Scene script records
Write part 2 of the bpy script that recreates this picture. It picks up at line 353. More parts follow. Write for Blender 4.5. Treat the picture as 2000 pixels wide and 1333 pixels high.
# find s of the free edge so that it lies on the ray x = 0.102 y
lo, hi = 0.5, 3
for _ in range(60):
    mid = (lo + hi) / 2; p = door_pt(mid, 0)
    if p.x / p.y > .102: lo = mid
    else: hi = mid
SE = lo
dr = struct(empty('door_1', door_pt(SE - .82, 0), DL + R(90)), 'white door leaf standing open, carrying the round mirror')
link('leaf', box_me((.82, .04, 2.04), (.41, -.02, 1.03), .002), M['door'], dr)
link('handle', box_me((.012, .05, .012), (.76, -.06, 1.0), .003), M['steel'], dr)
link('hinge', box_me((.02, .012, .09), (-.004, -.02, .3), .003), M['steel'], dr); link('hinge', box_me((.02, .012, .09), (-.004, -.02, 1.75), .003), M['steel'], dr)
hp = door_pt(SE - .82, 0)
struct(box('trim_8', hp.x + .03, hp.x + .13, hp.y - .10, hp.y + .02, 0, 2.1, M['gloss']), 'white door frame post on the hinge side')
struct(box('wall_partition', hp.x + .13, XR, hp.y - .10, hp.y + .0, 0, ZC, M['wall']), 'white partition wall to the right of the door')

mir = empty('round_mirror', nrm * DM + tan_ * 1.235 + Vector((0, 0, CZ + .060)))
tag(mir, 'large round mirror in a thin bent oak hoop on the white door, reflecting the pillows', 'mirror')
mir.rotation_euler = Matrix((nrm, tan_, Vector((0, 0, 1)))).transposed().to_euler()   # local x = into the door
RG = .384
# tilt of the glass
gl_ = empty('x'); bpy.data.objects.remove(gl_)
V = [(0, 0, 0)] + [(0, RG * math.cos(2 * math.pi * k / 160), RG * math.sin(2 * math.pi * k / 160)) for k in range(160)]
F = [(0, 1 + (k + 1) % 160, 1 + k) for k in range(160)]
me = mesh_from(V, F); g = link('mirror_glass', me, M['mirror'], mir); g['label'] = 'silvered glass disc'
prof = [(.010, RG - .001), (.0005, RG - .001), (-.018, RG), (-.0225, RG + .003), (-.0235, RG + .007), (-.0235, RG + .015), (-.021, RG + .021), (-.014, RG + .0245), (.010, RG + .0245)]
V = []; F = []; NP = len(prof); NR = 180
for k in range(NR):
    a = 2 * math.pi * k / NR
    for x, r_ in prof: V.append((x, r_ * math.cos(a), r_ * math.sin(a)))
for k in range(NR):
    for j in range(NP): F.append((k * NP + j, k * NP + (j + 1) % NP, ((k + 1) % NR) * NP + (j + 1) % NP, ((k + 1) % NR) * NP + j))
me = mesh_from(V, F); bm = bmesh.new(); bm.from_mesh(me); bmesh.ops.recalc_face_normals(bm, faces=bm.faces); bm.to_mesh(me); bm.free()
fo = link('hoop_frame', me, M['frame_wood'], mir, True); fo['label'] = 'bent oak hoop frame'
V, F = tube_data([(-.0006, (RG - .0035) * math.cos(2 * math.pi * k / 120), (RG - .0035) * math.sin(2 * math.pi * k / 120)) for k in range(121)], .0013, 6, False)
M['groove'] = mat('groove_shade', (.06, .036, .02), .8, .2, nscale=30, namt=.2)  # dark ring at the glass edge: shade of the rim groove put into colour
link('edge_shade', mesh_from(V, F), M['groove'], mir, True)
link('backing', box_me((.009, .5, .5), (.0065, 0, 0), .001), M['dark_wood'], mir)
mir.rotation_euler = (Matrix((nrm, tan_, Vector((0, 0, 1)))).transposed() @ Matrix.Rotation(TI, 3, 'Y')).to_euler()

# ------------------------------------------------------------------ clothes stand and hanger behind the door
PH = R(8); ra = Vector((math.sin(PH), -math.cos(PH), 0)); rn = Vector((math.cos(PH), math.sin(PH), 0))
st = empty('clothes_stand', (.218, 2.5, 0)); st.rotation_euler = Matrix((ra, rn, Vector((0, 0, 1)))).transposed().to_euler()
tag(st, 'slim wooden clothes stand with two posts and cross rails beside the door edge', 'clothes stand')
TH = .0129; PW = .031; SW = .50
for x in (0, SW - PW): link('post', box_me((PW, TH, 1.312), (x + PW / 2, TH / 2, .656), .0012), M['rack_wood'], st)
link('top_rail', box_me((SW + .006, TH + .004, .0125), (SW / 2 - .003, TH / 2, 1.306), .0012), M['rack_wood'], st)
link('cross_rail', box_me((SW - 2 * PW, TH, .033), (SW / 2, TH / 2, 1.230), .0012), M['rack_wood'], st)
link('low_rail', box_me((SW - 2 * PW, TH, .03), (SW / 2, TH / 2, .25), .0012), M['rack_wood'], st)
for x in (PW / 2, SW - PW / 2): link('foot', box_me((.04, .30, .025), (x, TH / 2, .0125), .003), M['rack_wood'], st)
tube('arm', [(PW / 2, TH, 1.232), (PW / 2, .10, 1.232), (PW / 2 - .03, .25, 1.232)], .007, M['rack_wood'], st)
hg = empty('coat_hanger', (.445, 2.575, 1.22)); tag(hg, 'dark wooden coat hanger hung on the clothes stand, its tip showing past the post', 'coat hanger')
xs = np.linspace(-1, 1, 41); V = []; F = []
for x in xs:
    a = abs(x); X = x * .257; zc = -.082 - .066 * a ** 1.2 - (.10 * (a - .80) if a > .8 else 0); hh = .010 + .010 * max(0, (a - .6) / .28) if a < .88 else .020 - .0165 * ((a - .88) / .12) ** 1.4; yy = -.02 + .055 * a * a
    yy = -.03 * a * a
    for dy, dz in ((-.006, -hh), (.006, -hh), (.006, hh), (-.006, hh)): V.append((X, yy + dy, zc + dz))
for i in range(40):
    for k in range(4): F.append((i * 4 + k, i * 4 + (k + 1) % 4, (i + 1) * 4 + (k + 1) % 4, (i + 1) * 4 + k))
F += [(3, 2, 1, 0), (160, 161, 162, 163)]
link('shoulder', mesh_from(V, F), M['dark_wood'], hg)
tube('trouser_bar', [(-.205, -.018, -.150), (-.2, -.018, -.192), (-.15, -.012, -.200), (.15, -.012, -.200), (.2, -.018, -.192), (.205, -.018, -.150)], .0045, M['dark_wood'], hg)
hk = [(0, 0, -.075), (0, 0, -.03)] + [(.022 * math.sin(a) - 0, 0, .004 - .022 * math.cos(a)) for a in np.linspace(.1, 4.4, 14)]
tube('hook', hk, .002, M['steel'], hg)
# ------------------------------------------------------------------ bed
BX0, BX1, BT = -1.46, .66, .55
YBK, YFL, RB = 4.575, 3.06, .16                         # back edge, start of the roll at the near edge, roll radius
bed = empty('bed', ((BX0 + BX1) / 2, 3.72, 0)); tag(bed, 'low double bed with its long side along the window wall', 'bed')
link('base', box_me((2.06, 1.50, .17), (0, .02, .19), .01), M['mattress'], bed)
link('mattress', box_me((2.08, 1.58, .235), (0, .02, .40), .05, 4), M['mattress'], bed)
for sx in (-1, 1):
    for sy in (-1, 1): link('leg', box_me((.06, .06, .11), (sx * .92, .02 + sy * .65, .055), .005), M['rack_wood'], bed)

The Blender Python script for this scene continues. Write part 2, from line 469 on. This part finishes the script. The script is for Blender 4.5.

THE REQUEST:
All lines from the beginning of the material above through the one with "struct(box('wall_partition', hp.x +" need to be returned exactly; please return those and only those.

EXERCISE RESULT:
Write part 2 of the bpy script that recreates this picture. It picks up at line 353. More parts follow. Write for Blender 4.5. Treat the picture as 2000 pixels wide and 1333 pixels high.
# find s of the free edge so that it lies on the ray x = 0.102 y
lo, hi = 0.5, 3
for _ in range(60):
    mid = (lo + hi) / 2; p = door_pt(mid, 0)
    if p.x / p.y > .102: lo = mid
    else: hi = mid
SE = lo
dr = struct(empty('door_1', door_pt(SE - .82, 0), DL + R(90)), 'white door leaf standing open, carrying the round mirror')
link('leaf', box_me((.82, .04, 2.04), (.41, -.02, 1.03), .002), M['door'], dr)
link('handle', box_me((.012, .05, .012), (.76, -.06, 1.0), .003), M['steel'], dr)
link('hinge', box_me((.02, .012, .09), (-.004, -.02, .3), .003), M['steel'], dr); link('hinge', box_me((.02, .012, .09), (-.004, -.02, 1.75), .003), M['steel'], dr)
hp = door_pt(SE - .82, 0)
struct(box('trim_8', hp.x + .03, hp.x + .13, hp.y - .10, hp.y + .02, 0, 2.1, M['gloss']), 'white door frame post on the hinge side')
struct(box('wall_partition', hp.x + .13, XR, hp.y - .10, hp.y + .0, 0, ZC, M['wall']), 'white partition wall to the right of the door')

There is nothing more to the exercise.